__EXERCISE BRIEF__. Retype, please, the listing from its opening line through the line that contains "random.seed(7)", both included, without the pictures.

__Scene modeling code data__.
— BEGIN —

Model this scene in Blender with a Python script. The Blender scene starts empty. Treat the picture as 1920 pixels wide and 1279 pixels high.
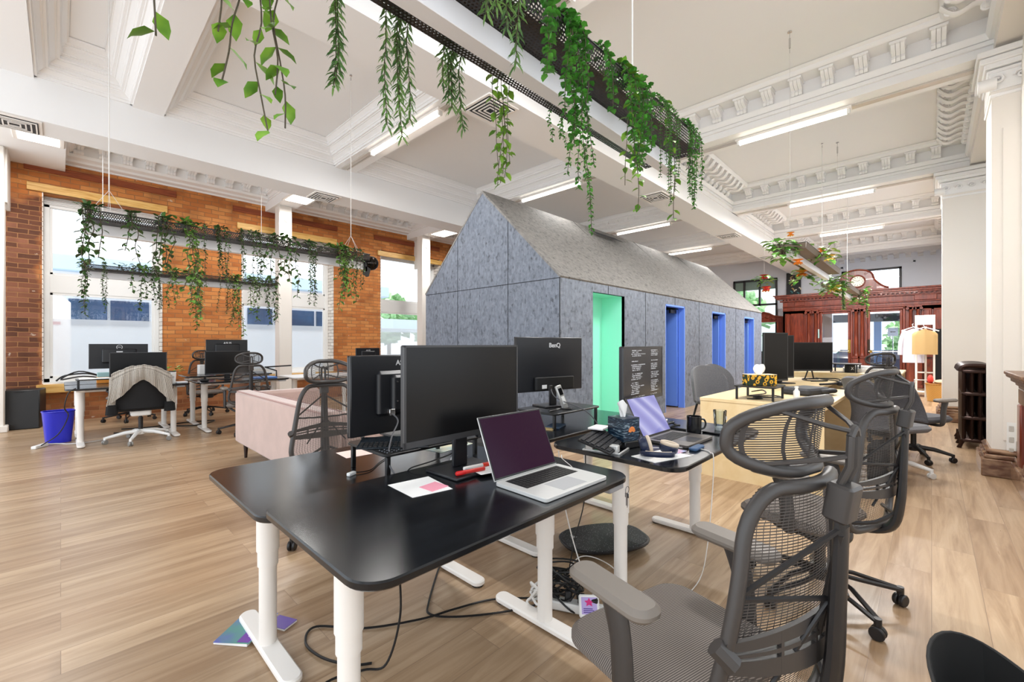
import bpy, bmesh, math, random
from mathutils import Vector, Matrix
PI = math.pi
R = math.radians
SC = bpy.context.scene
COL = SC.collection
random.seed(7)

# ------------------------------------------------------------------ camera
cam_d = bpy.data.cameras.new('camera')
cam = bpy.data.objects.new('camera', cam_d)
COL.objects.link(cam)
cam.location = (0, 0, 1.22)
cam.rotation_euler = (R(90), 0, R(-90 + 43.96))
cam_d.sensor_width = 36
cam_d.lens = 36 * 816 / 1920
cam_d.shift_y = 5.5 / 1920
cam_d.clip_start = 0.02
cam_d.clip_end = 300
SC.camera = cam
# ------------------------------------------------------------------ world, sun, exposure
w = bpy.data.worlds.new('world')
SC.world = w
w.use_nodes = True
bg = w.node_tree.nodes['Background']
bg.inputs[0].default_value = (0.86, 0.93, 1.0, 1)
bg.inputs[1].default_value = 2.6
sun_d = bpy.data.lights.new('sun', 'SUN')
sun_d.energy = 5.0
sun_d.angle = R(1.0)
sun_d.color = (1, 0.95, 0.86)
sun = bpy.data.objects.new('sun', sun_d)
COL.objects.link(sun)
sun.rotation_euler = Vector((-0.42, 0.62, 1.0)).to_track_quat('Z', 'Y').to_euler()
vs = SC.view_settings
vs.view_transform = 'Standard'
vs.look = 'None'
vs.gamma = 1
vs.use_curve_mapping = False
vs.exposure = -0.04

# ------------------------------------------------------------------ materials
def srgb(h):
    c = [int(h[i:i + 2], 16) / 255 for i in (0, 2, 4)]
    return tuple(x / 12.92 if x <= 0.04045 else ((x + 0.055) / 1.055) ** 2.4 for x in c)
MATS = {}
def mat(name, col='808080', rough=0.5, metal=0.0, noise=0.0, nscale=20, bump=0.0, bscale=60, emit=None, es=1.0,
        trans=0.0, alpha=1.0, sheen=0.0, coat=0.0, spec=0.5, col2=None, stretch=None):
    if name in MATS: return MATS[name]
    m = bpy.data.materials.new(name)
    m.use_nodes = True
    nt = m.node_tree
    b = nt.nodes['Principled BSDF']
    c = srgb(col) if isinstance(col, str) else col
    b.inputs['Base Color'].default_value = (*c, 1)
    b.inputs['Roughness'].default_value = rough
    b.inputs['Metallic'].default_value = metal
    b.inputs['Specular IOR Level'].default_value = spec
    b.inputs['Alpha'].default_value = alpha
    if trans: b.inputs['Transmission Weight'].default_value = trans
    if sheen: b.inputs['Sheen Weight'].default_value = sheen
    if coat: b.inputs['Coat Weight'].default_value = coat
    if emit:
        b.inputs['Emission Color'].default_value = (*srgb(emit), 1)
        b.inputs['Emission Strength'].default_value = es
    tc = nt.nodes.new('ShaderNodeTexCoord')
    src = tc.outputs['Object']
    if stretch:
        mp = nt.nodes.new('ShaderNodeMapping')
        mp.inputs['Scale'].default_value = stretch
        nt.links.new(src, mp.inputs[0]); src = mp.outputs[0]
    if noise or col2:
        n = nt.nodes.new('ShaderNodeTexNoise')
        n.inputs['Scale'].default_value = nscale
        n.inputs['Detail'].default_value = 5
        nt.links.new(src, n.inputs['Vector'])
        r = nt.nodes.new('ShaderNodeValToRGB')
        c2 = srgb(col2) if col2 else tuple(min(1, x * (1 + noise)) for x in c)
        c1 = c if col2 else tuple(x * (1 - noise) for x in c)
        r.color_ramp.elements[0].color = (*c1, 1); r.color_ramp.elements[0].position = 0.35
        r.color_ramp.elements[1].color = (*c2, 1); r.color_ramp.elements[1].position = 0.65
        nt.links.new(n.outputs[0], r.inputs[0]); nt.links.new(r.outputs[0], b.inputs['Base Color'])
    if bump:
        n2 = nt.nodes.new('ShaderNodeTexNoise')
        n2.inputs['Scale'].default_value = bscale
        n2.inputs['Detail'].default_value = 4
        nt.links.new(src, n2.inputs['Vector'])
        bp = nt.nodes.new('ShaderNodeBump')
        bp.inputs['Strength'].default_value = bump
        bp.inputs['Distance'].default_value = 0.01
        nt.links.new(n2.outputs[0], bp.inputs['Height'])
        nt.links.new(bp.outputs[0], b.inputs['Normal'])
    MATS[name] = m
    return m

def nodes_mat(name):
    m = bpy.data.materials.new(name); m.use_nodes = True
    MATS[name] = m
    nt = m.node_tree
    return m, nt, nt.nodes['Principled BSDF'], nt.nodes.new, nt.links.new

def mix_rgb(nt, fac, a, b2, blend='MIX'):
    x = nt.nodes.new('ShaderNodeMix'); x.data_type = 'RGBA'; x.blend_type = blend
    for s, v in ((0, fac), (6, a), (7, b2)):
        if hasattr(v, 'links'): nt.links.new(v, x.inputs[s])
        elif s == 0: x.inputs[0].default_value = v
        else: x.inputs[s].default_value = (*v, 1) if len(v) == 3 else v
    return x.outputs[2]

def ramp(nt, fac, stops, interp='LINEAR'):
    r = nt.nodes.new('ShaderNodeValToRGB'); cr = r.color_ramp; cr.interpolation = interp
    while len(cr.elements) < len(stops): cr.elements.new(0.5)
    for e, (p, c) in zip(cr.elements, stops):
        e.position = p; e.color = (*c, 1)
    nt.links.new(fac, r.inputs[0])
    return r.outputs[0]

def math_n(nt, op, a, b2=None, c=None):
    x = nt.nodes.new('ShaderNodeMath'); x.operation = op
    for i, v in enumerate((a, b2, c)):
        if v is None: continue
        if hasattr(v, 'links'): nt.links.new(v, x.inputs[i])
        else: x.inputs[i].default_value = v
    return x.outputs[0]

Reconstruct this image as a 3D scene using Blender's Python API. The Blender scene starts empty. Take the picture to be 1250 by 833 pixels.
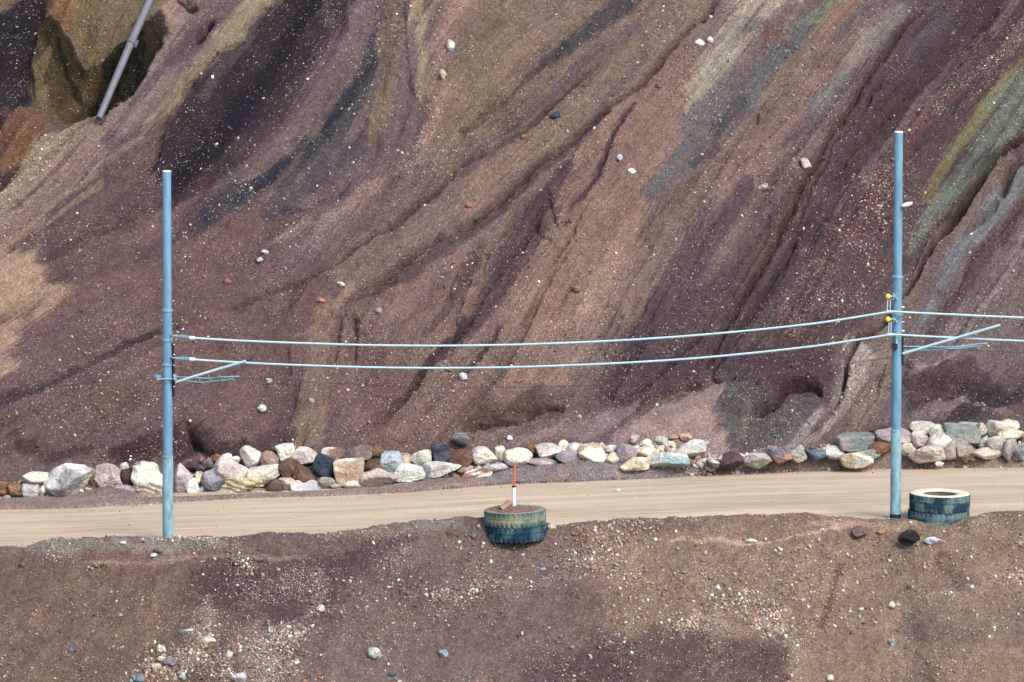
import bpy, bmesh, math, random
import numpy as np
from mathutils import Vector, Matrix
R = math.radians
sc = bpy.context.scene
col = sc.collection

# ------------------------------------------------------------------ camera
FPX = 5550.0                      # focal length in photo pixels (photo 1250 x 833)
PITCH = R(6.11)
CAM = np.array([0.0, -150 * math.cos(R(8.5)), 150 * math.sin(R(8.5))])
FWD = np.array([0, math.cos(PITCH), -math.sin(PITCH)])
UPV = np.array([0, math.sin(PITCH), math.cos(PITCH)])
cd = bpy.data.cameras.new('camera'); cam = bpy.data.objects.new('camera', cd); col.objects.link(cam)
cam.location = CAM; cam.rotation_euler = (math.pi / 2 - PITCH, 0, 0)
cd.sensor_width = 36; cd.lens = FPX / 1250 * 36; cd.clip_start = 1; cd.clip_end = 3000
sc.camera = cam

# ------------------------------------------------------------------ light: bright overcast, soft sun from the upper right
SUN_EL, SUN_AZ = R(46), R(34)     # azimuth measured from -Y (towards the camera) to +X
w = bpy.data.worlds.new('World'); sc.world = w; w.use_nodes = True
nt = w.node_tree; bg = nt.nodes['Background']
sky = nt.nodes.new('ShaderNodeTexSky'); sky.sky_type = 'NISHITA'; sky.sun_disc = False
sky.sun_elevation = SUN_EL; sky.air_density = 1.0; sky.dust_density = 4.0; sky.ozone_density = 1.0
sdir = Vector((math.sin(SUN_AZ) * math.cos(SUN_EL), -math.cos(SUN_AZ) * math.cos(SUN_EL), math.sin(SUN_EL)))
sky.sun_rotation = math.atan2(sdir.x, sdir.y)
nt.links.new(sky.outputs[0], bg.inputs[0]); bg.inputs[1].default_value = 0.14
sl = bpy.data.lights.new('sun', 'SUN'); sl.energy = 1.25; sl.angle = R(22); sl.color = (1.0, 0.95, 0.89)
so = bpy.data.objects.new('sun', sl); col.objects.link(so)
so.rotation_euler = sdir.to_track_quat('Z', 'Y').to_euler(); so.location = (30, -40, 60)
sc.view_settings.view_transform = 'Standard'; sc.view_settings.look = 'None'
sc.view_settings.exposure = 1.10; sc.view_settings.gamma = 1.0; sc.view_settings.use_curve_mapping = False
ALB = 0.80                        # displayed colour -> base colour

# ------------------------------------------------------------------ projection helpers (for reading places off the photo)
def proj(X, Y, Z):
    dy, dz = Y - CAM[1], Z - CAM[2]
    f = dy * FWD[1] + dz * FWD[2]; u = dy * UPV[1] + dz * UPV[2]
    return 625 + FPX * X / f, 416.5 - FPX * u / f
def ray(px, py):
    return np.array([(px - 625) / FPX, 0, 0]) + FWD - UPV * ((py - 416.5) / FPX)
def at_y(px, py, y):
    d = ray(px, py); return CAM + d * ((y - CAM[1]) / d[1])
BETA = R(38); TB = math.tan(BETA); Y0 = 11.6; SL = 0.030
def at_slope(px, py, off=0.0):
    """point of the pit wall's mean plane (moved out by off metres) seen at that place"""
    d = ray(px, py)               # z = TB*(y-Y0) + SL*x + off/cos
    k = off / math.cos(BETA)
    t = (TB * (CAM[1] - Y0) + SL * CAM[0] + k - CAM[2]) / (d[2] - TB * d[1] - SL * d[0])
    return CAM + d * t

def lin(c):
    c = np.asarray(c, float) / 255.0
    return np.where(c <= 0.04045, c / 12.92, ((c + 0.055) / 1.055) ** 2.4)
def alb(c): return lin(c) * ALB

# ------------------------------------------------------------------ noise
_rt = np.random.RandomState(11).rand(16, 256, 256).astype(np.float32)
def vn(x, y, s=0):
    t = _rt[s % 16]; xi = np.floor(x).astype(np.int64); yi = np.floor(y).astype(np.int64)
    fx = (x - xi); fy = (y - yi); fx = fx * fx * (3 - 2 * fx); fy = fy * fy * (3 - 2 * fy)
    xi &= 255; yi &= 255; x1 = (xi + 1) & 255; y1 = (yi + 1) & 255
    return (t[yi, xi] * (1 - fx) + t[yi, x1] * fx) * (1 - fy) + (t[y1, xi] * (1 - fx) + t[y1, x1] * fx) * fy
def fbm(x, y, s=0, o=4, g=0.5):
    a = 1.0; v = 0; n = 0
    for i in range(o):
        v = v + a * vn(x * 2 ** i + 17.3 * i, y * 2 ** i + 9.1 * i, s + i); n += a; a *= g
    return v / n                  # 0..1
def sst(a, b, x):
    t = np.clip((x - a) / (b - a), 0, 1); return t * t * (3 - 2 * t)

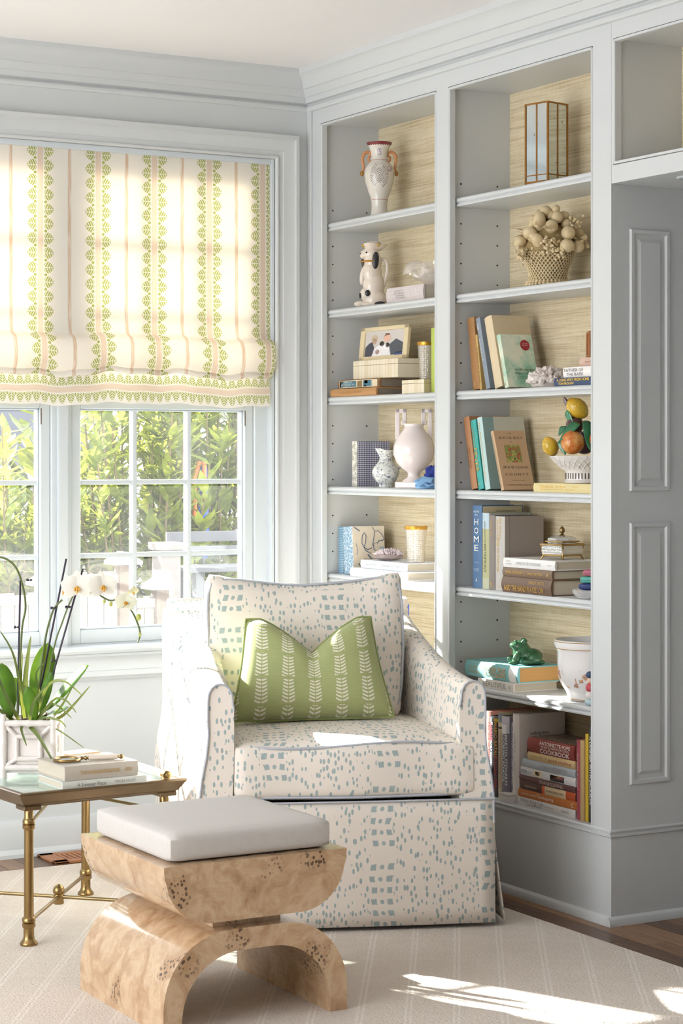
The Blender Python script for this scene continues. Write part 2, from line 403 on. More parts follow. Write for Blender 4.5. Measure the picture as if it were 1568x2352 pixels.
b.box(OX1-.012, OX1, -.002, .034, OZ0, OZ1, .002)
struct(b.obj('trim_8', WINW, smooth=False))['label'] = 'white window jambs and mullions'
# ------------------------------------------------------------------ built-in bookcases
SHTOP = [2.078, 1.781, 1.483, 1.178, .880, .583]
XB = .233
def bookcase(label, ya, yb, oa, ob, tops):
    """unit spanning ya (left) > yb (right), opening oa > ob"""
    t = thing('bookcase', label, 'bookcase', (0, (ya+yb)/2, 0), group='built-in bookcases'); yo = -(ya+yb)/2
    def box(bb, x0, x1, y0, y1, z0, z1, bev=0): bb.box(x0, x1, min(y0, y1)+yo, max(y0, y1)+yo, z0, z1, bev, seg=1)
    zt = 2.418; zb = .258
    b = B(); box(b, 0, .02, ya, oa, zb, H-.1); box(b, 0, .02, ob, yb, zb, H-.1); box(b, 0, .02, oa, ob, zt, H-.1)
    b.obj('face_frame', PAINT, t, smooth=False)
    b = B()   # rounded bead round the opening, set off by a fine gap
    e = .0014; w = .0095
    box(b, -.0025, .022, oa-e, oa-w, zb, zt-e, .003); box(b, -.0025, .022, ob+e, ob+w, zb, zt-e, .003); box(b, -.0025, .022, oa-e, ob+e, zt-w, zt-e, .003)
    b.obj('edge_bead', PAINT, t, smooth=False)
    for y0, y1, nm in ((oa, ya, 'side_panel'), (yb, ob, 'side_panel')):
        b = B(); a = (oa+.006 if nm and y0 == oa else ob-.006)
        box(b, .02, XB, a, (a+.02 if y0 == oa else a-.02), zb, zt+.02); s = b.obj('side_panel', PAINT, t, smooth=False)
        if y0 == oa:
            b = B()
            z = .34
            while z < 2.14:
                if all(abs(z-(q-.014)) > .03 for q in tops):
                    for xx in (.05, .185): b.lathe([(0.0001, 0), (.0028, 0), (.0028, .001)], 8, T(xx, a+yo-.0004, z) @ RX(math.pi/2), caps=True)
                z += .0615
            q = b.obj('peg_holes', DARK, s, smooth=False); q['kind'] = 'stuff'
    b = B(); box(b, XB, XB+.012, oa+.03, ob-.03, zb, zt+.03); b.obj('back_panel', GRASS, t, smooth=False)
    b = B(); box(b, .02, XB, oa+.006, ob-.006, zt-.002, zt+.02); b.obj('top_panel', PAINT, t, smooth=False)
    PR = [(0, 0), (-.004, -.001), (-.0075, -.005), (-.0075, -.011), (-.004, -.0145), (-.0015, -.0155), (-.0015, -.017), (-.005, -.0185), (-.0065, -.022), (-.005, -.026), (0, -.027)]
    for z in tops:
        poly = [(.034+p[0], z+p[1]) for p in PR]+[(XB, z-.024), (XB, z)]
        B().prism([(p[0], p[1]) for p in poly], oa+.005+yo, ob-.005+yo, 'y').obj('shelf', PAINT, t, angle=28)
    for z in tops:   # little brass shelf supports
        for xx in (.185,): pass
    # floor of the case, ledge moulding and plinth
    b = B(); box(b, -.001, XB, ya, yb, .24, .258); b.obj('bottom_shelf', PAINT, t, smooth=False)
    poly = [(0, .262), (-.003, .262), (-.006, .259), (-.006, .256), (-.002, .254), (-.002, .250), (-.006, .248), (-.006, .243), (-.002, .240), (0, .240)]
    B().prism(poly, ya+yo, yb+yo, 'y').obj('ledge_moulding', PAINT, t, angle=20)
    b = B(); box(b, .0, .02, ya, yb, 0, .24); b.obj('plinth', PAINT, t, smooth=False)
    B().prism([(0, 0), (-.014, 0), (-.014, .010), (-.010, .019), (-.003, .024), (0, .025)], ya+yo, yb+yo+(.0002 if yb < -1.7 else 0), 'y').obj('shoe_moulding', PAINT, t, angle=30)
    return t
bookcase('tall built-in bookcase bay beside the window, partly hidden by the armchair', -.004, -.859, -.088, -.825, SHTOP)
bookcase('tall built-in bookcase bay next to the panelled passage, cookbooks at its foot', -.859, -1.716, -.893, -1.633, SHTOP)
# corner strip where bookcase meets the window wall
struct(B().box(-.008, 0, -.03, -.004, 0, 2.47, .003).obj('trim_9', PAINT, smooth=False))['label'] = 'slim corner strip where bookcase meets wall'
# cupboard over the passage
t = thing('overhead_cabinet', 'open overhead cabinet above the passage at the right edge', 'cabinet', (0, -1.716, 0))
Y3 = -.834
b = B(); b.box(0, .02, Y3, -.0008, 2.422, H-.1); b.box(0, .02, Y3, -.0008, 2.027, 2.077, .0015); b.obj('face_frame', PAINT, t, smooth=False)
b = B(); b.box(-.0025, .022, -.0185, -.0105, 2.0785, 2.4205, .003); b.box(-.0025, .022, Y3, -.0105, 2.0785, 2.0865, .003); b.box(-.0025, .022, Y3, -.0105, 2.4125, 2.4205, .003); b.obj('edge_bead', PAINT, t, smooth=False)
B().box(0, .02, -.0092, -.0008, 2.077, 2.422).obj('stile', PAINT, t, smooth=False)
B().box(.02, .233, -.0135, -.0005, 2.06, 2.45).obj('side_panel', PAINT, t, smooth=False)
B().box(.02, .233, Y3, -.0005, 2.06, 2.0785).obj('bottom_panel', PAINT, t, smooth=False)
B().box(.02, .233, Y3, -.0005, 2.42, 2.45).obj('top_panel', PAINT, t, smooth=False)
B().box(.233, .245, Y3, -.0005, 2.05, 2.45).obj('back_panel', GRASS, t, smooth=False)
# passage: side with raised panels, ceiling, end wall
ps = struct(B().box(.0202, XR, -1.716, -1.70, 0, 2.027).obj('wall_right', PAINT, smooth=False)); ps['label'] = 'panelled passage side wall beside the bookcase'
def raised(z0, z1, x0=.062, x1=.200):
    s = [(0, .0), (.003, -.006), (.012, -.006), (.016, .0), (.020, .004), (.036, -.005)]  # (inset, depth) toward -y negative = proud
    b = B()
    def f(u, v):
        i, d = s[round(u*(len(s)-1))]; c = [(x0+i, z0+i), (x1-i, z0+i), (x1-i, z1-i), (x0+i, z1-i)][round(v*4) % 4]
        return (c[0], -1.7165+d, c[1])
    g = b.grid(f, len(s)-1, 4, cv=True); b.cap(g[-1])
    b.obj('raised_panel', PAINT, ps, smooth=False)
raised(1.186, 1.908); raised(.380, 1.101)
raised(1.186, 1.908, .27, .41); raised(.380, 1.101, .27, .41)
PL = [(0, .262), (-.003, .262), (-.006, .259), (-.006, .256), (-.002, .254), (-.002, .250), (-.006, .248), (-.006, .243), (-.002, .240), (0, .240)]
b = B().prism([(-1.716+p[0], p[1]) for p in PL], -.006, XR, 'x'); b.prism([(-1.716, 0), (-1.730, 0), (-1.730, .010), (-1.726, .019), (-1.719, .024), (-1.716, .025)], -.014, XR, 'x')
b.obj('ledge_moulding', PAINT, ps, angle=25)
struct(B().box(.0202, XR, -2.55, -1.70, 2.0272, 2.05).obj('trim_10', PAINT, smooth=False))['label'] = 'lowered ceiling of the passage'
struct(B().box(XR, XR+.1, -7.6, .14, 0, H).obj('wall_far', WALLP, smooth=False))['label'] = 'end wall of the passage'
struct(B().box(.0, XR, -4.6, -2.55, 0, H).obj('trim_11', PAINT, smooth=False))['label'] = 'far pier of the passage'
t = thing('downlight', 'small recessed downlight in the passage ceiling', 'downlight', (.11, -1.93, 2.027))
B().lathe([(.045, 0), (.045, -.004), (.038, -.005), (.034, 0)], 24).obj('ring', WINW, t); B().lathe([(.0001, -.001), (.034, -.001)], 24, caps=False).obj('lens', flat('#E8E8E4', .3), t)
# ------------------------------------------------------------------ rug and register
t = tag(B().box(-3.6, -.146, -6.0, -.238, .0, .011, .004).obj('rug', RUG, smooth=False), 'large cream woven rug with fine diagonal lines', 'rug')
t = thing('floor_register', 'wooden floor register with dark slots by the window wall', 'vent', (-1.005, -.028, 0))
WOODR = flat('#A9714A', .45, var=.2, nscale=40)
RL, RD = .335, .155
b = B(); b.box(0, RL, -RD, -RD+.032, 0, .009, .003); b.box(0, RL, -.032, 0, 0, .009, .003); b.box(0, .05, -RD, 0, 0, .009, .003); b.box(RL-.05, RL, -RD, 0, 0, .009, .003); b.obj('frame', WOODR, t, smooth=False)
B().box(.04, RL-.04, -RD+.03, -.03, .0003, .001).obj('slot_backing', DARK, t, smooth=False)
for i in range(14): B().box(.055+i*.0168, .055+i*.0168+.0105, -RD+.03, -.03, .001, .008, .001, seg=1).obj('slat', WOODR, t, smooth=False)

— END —

__WRITTEN RESPONSE__.
Model this scene in Blender with a Python script. The Blender scene starts empty. Treat the picture as 1920 pixels wide and 1279 pixels high.
import bpy, bmesh, math, random
from mathutils import Vector, Matrix
PI = math.pi
R = math.radians
SC = bpy.context.scene
COL = SC.collection
random.seed(7)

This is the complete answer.